» Set problem:
Find every line with "Blender" in it, then report how many there are and nothing more.

» Stored data:
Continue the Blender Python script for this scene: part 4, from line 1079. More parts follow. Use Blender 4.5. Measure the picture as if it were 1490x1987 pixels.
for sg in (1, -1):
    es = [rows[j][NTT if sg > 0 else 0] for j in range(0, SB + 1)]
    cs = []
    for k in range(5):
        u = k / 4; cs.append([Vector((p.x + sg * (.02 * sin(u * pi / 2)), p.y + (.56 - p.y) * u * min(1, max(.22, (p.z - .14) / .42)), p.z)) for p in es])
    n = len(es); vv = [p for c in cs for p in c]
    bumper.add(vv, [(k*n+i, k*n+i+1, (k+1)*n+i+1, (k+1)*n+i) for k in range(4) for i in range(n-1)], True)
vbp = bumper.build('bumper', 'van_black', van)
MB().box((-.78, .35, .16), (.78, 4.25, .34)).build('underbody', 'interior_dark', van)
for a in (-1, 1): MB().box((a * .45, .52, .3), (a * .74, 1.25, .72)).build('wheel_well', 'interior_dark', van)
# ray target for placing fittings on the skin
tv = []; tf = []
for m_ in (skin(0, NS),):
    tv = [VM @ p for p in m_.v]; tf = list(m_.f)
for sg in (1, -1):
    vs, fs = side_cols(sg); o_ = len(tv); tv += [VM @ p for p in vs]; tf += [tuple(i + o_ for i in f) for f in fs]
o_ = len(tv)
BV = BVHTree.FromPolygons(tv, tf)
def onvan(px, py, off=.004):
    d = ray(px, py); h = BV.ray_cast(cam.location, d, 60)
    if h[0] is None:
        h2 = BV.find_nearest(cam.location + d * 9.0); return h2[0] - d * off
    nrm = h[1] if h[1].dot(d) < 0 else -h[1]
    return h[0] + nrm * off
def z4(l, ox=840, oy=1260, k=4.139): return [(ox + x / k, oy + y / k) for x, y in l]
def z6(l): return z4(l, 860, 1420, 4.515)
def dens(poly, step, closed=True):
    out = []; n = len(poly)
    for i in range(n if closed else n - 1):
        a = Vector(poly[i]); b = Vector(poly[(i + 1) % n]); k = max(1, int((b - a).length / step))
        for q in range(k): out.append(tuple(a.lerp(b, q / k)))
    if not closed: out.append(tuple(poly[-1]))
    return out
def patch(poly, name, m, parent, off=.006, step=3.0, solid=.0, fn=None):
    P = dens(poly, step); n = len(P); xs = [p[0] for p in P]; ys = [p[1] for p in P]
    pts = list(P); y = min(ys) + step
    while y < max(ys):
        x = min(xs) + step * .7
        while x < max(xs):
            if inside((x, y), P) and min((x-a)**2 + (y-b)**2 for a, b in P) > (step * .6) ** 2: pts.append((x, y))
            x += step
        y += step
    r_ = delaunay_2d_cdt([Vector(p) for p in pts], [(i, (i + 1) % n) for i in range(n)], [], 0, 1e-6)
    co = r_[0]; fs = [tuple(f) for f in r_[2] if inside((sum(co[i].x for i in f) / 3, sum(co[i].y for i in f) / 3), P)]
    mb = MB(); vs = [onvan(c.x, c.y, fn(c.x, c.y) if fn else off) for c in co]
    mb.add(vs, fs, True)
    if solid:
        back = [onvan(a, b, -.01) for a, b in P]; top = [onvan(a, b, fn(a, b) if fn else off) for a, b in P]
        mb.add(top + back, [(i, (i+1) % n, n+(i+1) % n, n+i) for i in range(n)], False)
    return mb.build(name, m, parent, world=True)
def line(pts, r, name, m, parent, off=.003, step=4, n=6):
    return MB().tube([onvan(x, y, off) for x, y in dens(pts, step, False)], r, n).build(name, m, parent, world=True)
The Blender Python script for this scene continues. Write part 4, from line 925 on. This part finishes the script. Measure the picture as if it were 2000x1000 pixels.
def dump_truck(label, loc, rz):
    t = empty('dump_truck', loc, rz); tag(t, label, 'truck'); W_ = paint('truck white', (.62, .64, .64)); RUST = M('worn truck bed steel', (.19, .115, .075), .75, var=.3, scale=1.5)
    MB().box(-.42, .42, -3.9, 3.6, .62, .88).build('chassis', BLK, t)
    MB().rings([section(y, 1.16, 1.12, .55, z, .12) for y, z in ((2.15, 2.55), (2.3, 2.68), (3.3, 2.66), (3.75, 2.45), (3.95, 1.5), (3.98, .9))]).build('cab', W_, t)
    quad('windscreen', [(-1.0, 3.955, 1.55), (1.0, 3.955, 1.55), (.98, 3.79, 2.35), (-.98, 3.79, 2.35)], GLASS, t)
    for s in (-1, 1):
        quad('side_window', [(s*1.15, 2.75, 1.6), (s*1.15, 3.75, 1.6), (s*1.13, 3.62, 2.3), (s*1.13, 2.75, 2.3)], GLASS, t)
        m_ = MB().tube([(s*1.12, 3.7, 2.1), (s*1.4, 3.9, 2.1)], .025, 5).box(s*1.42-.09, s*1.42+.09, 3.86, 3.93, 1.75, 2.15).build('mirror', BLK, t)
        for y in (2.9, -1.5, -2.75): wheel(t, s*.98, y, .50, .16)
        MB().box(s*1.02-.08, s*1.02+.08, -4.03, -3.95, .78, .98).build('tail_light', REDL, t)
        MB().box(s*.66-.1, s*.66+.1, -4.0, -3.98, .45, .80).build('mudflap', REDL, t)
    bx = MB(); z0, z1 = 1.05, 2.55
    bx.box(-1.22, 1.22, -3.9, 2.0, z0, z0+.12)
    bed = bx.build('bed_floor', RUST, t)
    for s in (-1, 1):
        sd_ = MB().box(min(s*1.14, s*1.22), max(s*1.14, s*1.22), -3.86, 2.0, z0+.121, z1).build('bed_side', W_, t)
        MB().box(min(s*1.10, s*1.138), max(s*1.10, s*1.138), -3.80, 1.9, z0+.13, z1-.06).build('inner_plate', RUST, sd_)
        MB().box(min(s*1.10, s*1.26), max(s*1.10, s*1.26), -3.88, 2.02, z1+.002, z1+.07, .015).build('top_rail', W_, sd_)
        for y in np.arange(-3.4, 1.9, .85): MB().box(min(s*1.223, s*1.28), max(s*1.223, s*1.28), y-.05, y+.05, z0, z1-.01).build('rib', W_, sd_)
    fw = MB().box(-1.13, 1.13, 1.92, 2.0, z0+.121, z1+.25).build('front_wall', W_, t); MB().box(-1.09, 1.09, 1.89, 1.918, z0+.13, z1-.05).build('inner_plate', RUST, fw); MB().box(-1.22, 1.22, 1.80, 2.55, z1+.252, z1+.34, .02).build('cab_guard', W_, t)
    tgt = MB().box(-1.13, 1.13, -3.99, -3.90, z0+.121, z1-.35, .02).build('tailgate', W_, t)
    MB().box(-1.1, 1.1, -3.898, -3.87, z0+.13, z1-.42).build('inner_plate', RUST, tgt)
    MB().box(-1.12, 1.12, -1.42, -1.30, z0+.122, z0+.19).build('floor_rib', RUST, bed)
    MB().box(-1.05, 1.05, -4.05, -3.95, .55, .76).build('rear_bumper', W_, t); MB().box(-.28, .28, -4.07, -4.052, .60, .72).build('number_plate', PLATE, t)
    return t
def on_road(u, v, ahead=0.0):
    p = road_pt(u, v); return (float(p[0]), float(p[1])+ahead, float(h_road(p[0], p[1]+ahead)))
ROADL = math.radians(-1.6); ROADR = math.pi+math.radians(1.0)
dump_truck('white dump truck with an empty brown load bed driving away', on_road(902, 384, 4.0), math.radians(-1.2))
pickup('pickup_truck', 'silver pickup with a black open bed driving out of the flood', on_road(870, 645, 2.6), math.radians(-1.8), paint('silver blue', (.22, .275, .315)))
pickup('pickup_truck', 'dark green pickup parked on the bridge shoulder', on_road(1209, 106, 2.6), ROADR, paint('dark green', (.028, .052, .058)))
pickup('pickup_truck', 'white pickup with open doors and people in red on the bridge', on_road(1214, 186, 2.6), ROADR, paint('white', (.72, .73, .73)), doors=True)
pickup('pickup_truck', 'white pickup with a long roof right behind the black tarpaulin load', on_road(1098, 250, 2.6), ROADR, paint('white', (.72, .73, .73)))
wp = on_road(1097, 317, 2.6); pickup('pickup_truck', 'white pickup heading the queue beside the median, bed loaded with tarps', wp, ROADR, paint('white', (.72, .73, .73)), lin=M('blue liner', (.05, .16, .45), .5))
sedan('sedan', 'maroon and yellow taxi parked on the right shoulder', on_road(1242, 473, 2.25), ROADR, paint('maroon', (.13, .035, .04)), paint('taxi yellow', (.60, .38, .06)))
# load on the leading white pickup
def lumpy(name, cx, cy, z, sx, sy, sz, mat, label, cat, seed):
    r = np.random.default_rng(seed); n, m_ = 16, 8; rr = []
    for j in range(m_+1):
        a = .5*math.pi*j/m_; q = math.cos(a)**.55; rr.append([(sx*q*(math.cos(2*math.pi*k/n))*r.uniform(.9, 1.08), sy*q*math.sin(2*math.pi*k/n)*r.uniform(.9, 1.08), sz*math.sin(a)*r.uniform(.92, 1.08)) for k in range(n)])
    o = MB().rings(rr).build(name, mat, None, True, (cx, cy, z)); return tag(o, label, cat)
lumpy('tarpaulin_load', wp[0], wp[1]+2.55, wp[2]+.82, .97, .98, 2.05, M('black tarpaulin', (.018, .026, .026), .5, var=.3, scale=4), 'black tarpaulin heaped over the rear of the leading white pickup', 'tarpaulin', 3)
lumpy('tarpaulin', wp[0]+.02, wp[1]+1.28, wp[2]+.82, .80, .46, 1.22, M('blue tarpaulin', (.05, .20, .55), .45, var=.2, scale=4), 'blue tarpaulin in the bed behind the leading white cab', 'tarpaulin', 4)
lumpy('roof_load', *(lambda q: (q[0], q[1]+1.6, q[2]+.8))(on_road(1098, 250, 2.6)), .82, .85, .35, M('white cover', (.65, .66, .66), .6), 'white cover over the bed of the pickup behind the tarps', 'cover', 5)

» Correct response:
2